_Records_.
· · · · ·

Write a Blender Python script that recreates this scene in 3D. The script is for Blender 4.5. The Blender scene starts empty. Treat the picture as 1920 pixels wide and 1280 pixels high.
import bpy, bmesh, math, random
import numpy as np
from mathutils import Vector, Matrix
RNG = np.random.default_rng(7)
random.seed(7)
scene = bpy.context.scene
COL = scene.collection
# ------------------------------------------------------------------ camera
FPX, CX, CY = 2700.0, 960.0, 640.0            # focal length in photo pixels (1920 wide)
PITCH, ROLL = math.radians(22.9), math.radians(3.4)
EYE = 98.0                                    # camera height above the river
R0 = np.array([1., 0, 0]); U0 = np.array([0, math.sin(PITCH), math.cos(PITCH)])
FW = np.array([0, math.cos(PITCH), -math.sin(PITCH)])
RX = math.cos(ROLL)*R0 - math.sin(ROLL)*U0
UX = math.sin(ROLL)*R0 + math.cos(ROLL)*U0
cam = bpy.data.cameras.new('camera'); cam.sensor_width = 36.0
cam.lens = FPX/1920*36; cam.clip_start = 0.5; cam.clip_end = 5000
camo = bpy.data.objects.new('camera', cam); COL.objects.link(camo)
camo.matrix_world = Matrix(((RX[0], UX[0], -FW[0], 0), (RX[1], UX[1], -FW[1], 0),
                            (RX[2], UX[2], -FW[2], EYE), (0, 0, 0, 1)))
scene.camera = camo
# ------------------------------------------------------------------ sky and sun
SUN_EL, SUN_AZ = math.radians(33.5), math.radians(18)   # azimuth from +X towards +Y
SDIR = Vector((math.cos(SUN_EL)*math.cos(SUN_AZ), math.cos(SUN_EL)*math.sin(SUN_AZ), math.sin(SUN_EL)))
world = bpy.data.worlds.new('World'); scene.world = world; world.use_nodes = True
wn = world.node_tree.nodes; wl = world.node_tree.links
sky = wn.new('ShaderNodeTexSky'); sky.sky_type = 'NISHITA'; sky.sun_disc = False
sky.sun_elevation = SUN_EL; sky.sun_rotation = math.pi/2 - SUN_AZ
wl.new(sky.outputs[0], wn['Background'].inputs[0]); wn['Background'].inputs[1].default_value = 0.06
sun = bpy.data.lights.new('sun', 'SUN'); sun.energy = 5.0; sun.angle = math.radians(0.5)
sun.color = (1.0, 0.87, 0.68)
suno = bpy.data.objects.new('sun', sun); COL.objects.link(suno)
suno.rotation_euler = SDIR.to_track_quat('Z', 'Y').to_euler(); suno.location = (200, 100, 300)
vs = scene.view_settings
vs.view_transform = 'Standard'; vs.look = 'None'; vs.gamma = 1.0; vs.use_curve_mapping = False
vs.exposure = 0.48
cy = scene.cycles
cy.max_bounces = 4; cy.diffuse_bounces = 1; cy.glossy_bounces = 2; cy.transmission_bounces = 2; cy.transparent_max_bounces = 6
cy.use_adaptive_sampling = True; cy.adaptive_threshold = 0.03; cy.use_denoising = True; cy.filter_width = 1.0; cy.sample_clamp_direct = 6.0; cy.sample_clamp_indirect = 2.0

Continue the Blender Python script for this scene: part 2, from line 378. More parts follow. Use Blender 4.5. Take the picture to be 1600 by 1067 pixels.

· · · · ·

_What the task asks_.
Repeat the records exactly, including every line.

_Exercise result_.
Write a Blender Python script that recreates this scene in 3D. The script is for Blender 4.5. The Blender scene starts empty. Treat the picture as 1920 pixels wide and 1280 pixels high.
import bpy, bmesh, math, random
import numpy as np
from mathutils import Vector, Matrix
RNG = np.random.default_rng(7)
random.seed(7)
scene = bpy.context.scene
COL = scene.collection
# ------------------------------------------------------------------ camera
FPX, CX, CY = 2700.0, 960.0, 640.0            # focal length in photo pixels (1920 wide)
PITCH, ROLL = math.radians(22.9), math.radians(3.4)
EYE = 98.0                                    # camera height above the river
R0 = np.array([1., 0, 0]); U0 = np.array([0, math.sin(PITCH), math.cos(PITCH)])
FW = np.array([0, math.cos(PITCH), -math.sin(PITCH)])
RX = math.cos(ROLL)*R0 - math.sin(ROLL)*U0
UX = math.sin(ROLL)*R0 + math.cos(ROLL)*U0
cam = bpy.data.cameras.new('camera'); cam.sensor_width = 36.0
cam.lens = FPX/1920*36; cam.clip_start = 0.5; cam.clip_end = 5000
camo = bpy.data.objects.new('camera', cam); COL.objects.link(camo)
camo.matrix_world = Matrix(((RX[0], UX[0], -FW[0], 0), (RX[1], UX[1], -FW[1], 0),
                            (RX[2], UX[2], -FW[2], EYE), (0, 0, 0, 1)))
scene.camera = camo
# ------------------------------------------------------------------ sky and sun
SUN_EL, SUN_AZ = math.radians(33.5), math.radians(18)   # azimuth from +X towards +Y
SDIR = Vector((math.cos(SUN_EL)*math.cos(SUN_AZ), math.cos(SUN_EL)*math.sin(SUN_AZ), math.sin(SUN_EL)))
world = bpy.data.worlds.new('World'); scene.world = world; world.use_nodes = True
wn = world.node_tree.nodes; wl = world.node_tree.links
sky = wn.new('ShaderNodeTexSky'); sky.sky_type = 'NISHITA'; sky.sun_disc = False
sky.sun_elevation = SUN_EL; sky.sun_rotation = math.pi/2 - SUN_AZ
wl.new(sky.outputs[0], wn['Background'].inputs[0]); wn['Background'].inputs[1].default_value = 0.06
sun = bpy.data.lights.new('sun', 'SUN'); sun.energy = 5.0; sun.angle = math.radians(0.5)
sun.color = (1.0, 0.87, 0.68)
suno = bpy.data.objects.new('sun', sun); COL.objects.link(suno)
suno.rotation_euler = SDIR.to_track_quat('Z', 'Y').to_euler(); suno.location = (200, 100, 300)
vs = scene.view_settings
vs.view_transform = 'Standard'; vs.look = 'None'; vs.gamma = 1.0; vs.use_curve_mapping = False
vs.exposure = 0.48
cy = scene.cycles
cy.max_bounces = 4; cy.diffuse_bounces = 1; cy.glossy_bounces = 2; cy.transmission_bounces = 2; cy.transparent_max_bounces = 6
cy.use_adaptive_sampling = True; cy.adaptive_threshold = 0.03; cy.use_denoising = True; cy.filter_width = 1.0; cy.sample_clamp_direct = 6.0; cy.sample_clamp_indirect = 2.0

Continue the Blender Python script for this scene: part 2, from line 378. More parts follow. Use Blender 4.5. Take the picture to be 1600 by 1067 pixels.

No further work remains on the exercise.